A person can give control of his or her desktop to another member of the class. This can be very useful if someone on a weaker Internet connection needs to show a Powerpoint or website, OR if they are having trouble with their machine and need a technical expert to “take a look” at it. If, for example, someone with a weak connection must show a Powerpoint, they can have a friend in the class put it on their own machine and turn control of that machine over to the student presenter. Then the student isn’t sharing his desktop, he is controlling someone else’s for the duration of the Powerpoint. This reduces bandwidth needs for that student dramatically.

Sessions can be recorded, stored as WMV, and then sent to John Norfleet to be posted on the streaming media server (much like we do now with Voice over Powerpoints…it is basically the same technology, both made by Microsoft). Scopia sessions cannot be recorded.

 

Ok, so why not use Lync for everything? What does Scopia give us that Lync doesn’t? Well, lots of things.

Scopia meetings do not have to be setup in advance and they can be setup by anyone who wants to send your meeting announcement out. All students need is your permanent room number, the URL, and the date/time of the meeting.

Since there are no accounts, students can meet with each other in the public room in Scopia.
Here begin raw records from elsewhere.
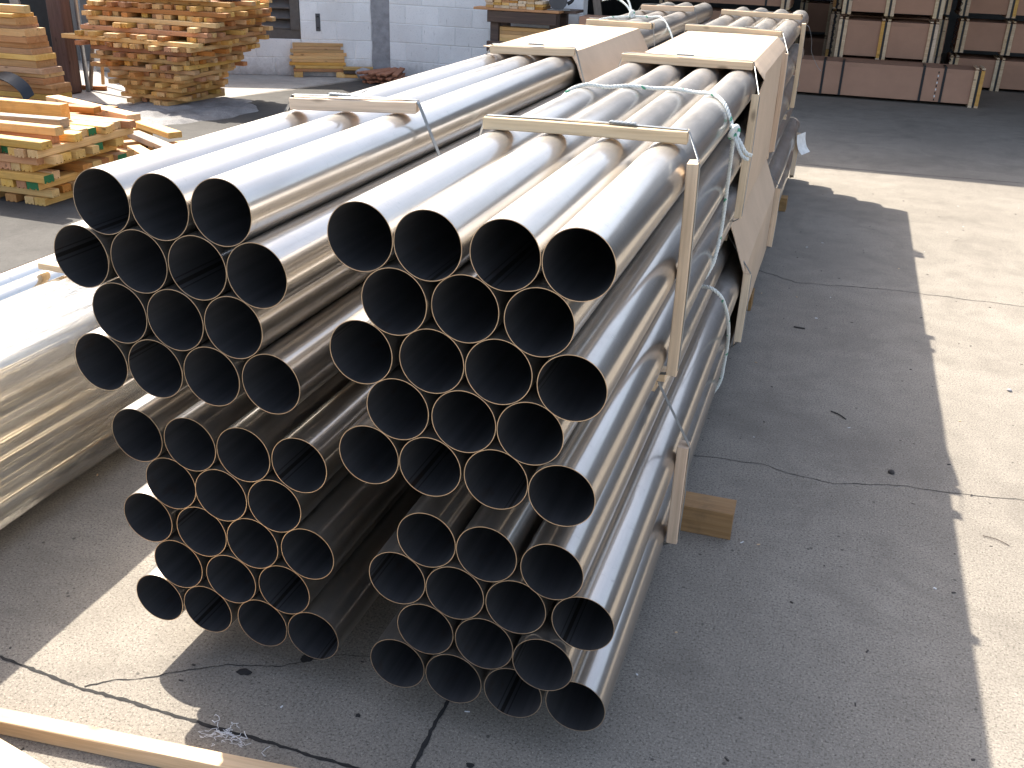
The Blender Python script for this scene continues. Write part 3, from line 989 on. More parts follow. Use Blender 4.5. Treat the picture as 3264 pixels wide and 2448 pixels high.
def plastic():
    prof = [(-1.455, 0.5205), (-1.40, 0.5240), (-1.33, 0.5245), (-1.25, 0.5250), (-1.19, 0.5235), (-1.150, 0.502), (-1.137, 0.455), (-1.139, 0.38), (-1.136, 0.30), (-1.139, 0.21), (-1.136, 0.13), (-1.150, 0.082), (-1.19, 0.056), (-1.24, 0.048)]
    P = smooth_path([(a, 0, b) for a, b in prof], 5)
    n = len(P)
    ny = 150
    vs, fs = [], []
    for j in range(ny + 1):
        y = -1.0 + 6.1 * j / ny
        for i, p in enumerate(P):
            t = (P[min(i + 1, n - 1)] - P[max(i - 1, 0)]).normalized()
            nn = Vector((-t.z, 0, t.x))
            s_ = i / n
            d = 0.004 + 0.0075 * (1 + mnoise.noise(Vector((s_ * 9, y * 1.3, 2)))) * 0.5 + 0.005 * mnoise.noise(Vector((s_ * 26, y * 3.2 + s_ * 3, 7)))
            d = max(0.0015, d)
            ex = 0.0
            if i < 3:
                ex = 0.03 * mnoise.noise(Vector((y * 2.5, 3.1, 0)))
            zz = p.z + nn.z * d
            if i > n - 10:
                zz -= 0.012 * (1 + mnoise.noise(Vector((y * 1.1, 9, s_ * 4)))) * (i - (n - 10)) / 10
            vs.append((p.x + nn.x * d + ex, y, max(0.03, zz)))
    for j in range(ny):
        for i in range(n - 1):
            a = j * n + i
            fs.append((a, a + 1, a + n + 1, a + n))
    mb = MB()
    mb.add(vs, fs)
    o = mb.build('plastic_sheet', 'clear_plastic', smooth=True)
    tag(o, 'wrinkled clear plastic sheet draped over the top and side of the slim tubes', 'plastic sheet')
plastic()
batten('wooden_batten', (-1.60, 1.03, 0.5395), (-1.19, 0.99, 0.548), 0.04, 0.022, 'short pine batten lying on top of the plastic-wrapped tubes', seed=101)
for i, y in enumerate((0.93, 3.0, 4.4)):
    batten('dunnage_timber', (-1.80, y, 0.0355), (-0.93, y + 0.02, 0.0355), 0.085, 0.071, ('dark timber under the plastic-wrapped tubes, end showing beside the pipes', 'timber under the middle of the plastic-wrapped tubes', 'timber under the far end of the plastic-wrapped tubes')[i], 'timber', 'dunnage_brown', seed=110 + i)

# loose lumber in the near left corner
batten('pine_lumber', (-1.15, -0.327, 0.0195), (0.25, -0.183, 0.0195), 0.038, 0.038, 'long pine stick lying on the concrete in the near left corner', 'lumber', 'stick_pine', seed=120)
def corner_board():
    mb = MB()
    mb.box(-0.45, 0.45, -0.10, 0.10, 0, 0.035, ch=0.003)
    o = mb.build('pine_board', 'batten_pine', None, False, (-0.80, -0.428, 0.066), (0.0, 0.0, -0.19))
    tag(o, 'pale wide board at the very corner, nearest the camera', 'board')
    batten('pine_lumber', (-0.95, -0.60, 0.0325), (-0.80, -0.36, 0.0325), 0.05, 0.064, 'short block propping the pale board in the near left corner', 'lumber', 'lumber_gold', seed=121)
corner_board()

# ------------------------------------------------------------------ stacked lumber
def stick(L, W, H, mat, seed, green=False, grooves=True, skew=0.0):
    # sawn stick, local X long, bottom carries two saw grooves
    h = W / 2
    c = 0.003
    g, d = W * 0.13, H * 0.17
    if grooves:
        prof = [(-h, c), (-h + c, 0), (-h * 0.62, 0), (-h * 0.62 + 0.002, d), (-h * 0.62 + g, d), (-h * 0.62 + g + 0.002, 0),
                (h * 0.62 - g - 0.002, 0), (h * 0.62 - g, d), (h * 0.62 - 0.002, d), (h * 0.62, 0), (h - c, 0), (h, c), (h, H - c), (h - c, H), (-h + c, H), (-h, H - c)]
    else:
        prof = [(-h, c), (-h + c, 0), (h - c, 0), (h, c), (h, H - c), (h - c, H), (-h + c, H), (-h, H - c)]
    mb = MB()
    mb.prism_x(prof, -L / 2, L / 2, 0, 1 if green else 0, skew)
    return mb, ([mat, 'green_paint'] if green else [mat])

def put_stick(name, cx, cy, z, ang, L, W, H, mat, label, group, seed, green=False, tilt=0.0, grooves=True, roll=0.0, cat='lumber'):
    mb, mats = stick(L, W, H, mat, seed, green, grooves)
    o = mb.build(name, mats, None, False, (cx, cy, z), (roll, tilt, ang))
    return tag(o, label, cat, group)

def crisscross(layers, z0, h, rng, pile, group, gold=0.72, greens=0.0, seed=1, wide=(0.062, 0.09), fill=0.86, wild=0.45):
    r = random.Random(seed)
    z = z0
    for k in range(layers):
        x0, x1, y0, y1 = rng(z)
        hh = h * r.uniform(0.93, 1.0)
        alongx = (k % 2 == 1)
        if alongx:
            a0, a1, b0, b1 = x0, x1, y0, y1
        else:
            a0, a1, b0, b1 = y0, y1, x0, x1
        b = b0 + r.uniform(-0.02, 0.03)
        items = []
        while b < b1 - 0.04:
            W = r.uniform(*wide)
            if r.random() < fill or not items or b + W * 2.2 > b1:
                items.append((b + W / 2, W))
            b += W + (r.uniform(0.001, 0.012) if r.random() < 0.82 else r.uniform(0.03, 0.10))
        for q, (bc, W) in enumerate(items):
            edge = (0.10 if 3 < k else 0.06) * wild + 0.005
            s0 = a0 + r.uniform(-edge, edge * 0.7)
            s1 = a1 + r.uniform(-edge * 0.7, edge)
            if alongx and k > 5 and q < 2 and r.random() < 0.16:
                s0 -= r.uniform(0.15, 0.32)
            mat = 'lumber_gold' if r.random() < gold else 'lumber_red'
            gr = r.random() < greens
            ang = r.uniform(-0.04, 0.04) * wild
            if r.random() < 0.10 * wild:
                ang += r.uniform(-0.13, 0.13)
            L = s1 - s0
            ca = (s0 + s1) / 2
            H = hh - r.uniform(0.0005, 0.004)
            zz = z + 0.0006
            if alongx:
                cx, cy, az = ca, bc, ang
                where = '%s from the front' % ORD[min(q + 1, 25)]
            else:
                cx, cy, az = bc, ca, math.pi / 2 + ang
                where = '%s from the left' % ORD[min(q + 1, 25)]
            put_stick('timber_offcut', cx, cy, zz, az, L, W, H, mat,
                      'timber offcut %s in the %s layer of the %s' % (where, ORD[k + 1], pile), group, k * 100 + q, gr, 0.0)
        z += hh
    return z

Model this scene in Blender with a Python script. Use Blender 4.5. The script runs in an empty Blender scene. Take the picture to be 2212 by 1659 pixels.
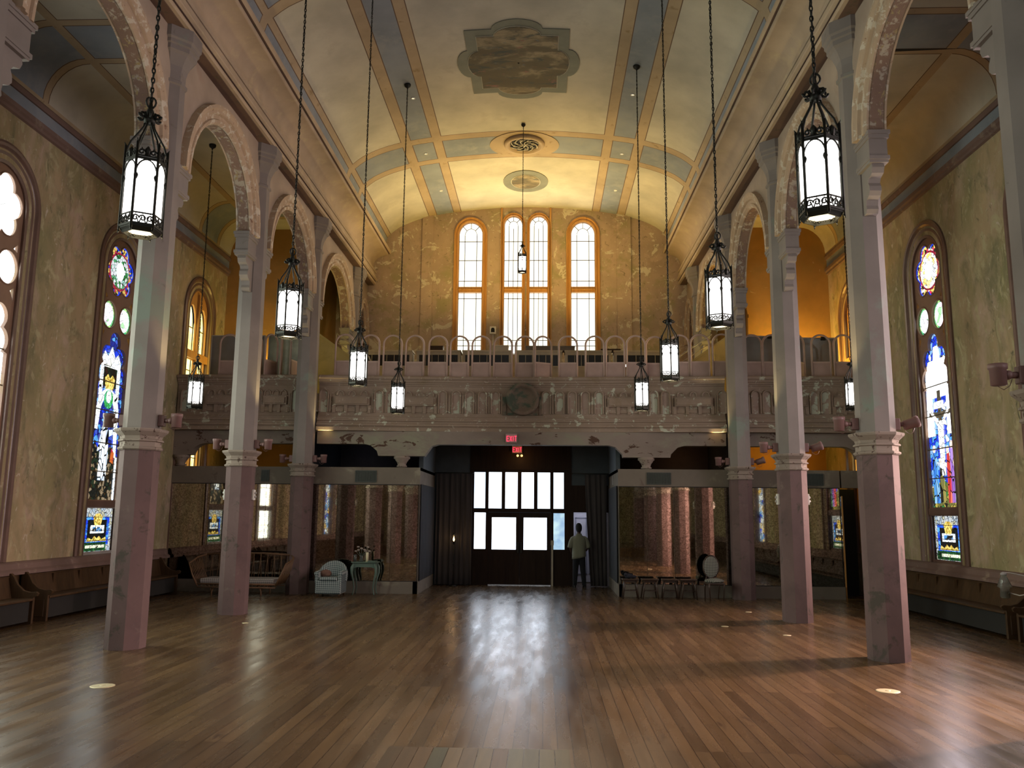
import bpy, math, random
from mathutils import Vector, Matrix
random.seed(7)
PI = math.pi
S = bpy.context.scene
COL = S.collection

# ------------------------------------------------------------------ camera, world, exposure
F, PIT, YAW, ROLL, CH = 1790.0, .157, .0389, .0093, 2.05
fw = Vector((-math.sin(YAW)*math.cos(PIT), math.cos(YAW)*math.cos(PIT), math.sin(PIT)))
rt = Vector((math.cos(YAW), math.sin(YAW), 0)); up = rt.cross(fw)
r2 = rt*math.cos(ROLL)+up*math.sin(ROLL); u2 = -rt*math.sin(ROLL)+up*math.cos(ROLL)
cam = bpy.data.cameras.new('camera'); co = bpy.data.objects.new('camera', cam); COL.objects.link(co)
M = Matrix((r2, u2, -fw)).transposed().to_4x4(); M.translation = Vector((0, 0, CH)); co.matrix_world = M
cam.sensor_fit = 'HORIZONTAL'; cam.sensor_width = 36; cam.lens = F/2212*36; cam.clip_end = 200
S.camera = co
S.view_settings.view_transform = 'Standard'; S.view_settings.look = 'None'; S.view_settings.gamma = 1
S.view_settings.use_curve_mapping = False; S.view_settings.exposure = 0.06
S.cycles.use_denoising = True; S.cycles.max_bounces = 6; S.cycles.diffuse_bounces = 3; S.cycles.adaptive_threshold = .03
S.cycles.glossy_bounces = 4; S.cycles.transmission_bounces = 4; S.cycles.sample_clamp_indirect = 6
S.cycles.caustics_reflective = False; S.cycles.caustics_refractive = False
W = bpy.data.worlds.new('world'); S.world = W; W.use_nodes = True
W.node_tree.nodes['Background'].inputs[0].default_value = (.6, .7, .9, 1); W.node_tree.nodes['Background'].inputs[1].default_value = .02

def area(name, loc, aim, sx, sy, power, col, spread=PI):
    l = bpy.data.lights.new(name, 'AREA'); l.shape = 'RECTANGLE'; l.size = sx; l.size_y = sy; l.energy = power; l.color = col; l.spread = spread
    o = bpy.data.objects.new(name, l); COL.objects.link(o); o.location = loc
    o.rotation_euler = (Vector(aim)-Vector(loc)).to_track_quat('-Z', 'Y').to_euler(); return o
def point(name, loc, power, col, rad=.15):
    l = bpy.data.lights.new(name, 'POINT'); l.energy = power; l.color = col; l.shadow_soft_size = rad
    o = bpy.data.objects.new(name, l); COL.objects.link(o); o.location = loc; return o
def spot(name, loc, aim, power, col, ang=1.2, blend=.6, rad=.06):
    l = bpy.data.lights.new(name, 'SPOT'); l.energy = power; l.color = col; l.spot_size = ang; l.spot_blend = blend; l.shadow_soft_size = rad
    o = bpy.data.objects.new(name, l); COL.objects.link(o); o.location = loc
    o.rotation_euler = (Vector(aim)-Vector(loc)).to_track_quat('-Z', 'Y').to_euler(); return o

XC = -.64                     # centre line of the nave
# daylight coming in at the windows (panes themselves glow; these carry most of their light)
area('daylight_chancel', (XC, -6.2, 7.0), (XC, 14, 4.0), 8, 6, 110, (.88, .90, 1))
for yy, p in ((18.7, 90), (14.25, 210), (9.8, 210), (5.35, 90)):
    area('daylight_right', (8.40, yy, 4.8), (-2, yy-1.0, 3.0), 1.25, 4.6, p, (1, .80, .80), 2.3)
for yy, p, ay in ((18.35, 1500, 16.6), (14.2, 2300, 12.2), (10.3, 3000, 8.4)):      # low sun glowing through the right-hand windows
    spot('sunlit_window', (8.50, yy, 3.3), (2.5, ay, .0), p, (1, .66, .56), 1.25, .9, .16)
for yy, p in ((18.7, 50), (14.25, 190), (9.8, 190), (5.35, 120)):
    area('daylight_left', (-9.7, yy, 4.4), (0, yy, 2.6), 1.25, 5.2, p, (.92, 1, .84), 2.2)
area('daylight_gallery', (XC, 27.9, 9.8), (XC, 17, 11), 5.0, 4.5, 190, (1, .86, .62))
point('under_gallery_fill_right', (4.2, 25.2, 3.75), 2.5, (1, .55, .25), .1)  # added warm fill to lift the dark space above the right box
point('under_gallery_fill_left', (-5.5, 25.2, 3.75), 1.2, (.6, .7, 1), .1)  # added cool fill for the dark space above the left box
# warm lamps up in the gallery and in the aisles behind it
point('gallery_lamp_left', (-8.4, 24.4, 6.1), 85, (1, .70, .16), .2)
point('gallery_lamp_right', (7.4, 24.4, 6.2), 300, (1, .58, .10), .2)
point('stair_lamp_left', (-6.3, 25.0, 6.6), 30, (1, .82, .22), .15)
point('stair_lamp_right', (5.0, 25.0, 6.6), 42, (1, .76, .20), .15)
area('gallery_uplight', (XC, 25.6, 7.3), (XC, 25.8, 13), 6, .5, 260, (1, .66, .17), 2.2)
point('under_gallery_right', (7.2, 24.9, 3.85), 26, (1, .50, .07), .1)
point('under_gallery_left', (-9.2, 24.4, 3.85), 4, (1, .55, .1), .1)
area('vestibule_daylight', (1.1, 25.6, 2.6), (1.15, 25.9, 0), .5, .5, 9, (.75, .82, 1))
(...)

No such capability exists for students in Lync, unless the student leader has a Lync account and knows how to setup meetings.

Scopia allows you to throttle back bandwidth on both Macs and Windows machines in the event a person has a weak connection.

In Lync ONLY the active speaker can be seen in the video window, however, in Scopia EVERYONE (up to 16 participants) can all be seen at the same time. This makes Scopia a much more social experience.

Scopia makes it extremely easy to share your desktop and, if you are on a Windows machine, you can draw over what you are sharing to make points. You cannot see a person’s mouse nor can you give control of your desktop to anyone else, but anyone in the group can share their desktop, they do not need “rights” to do so, as you do in Lync.

 

Let me draw an analogy that may clarify things a bit. In the School of Nursing we have FH 140 as a large lecture hall and we have GH 501 as a small seminar room. In FH 140 typically the instructor does most of the speaking and everyone’s eyes are on her. She likely shows a Powerpoint or website on the screen at the front. Participation by students tends to be more limited. Often times the session is recorded for playback later.  Now let’s look at GH 501. It is a small seminar room where people sit around a table facing each other. The type of communication is much more interactive. Papers may be exchanged but rarely does a person do a formal presentation using anything like Powerpoint. They have fewer people attending and the sessions are typically not recorded. Often none of the technology in the room is used. Think of Lync as like FH 140 and Scopia as GH 501. If your class is largely lecture like the kind you would do, face to face, in FH 140 and it may be recorded, Lync is your obvious choice. On the other hand if your meeting or class is a seminar where everyone participates relatively equally and it is actually the participation that drives the meeting, then Scopia is your obvious choice. In short the interactivity is better in Scopia, the more formal presentation is better in Lync.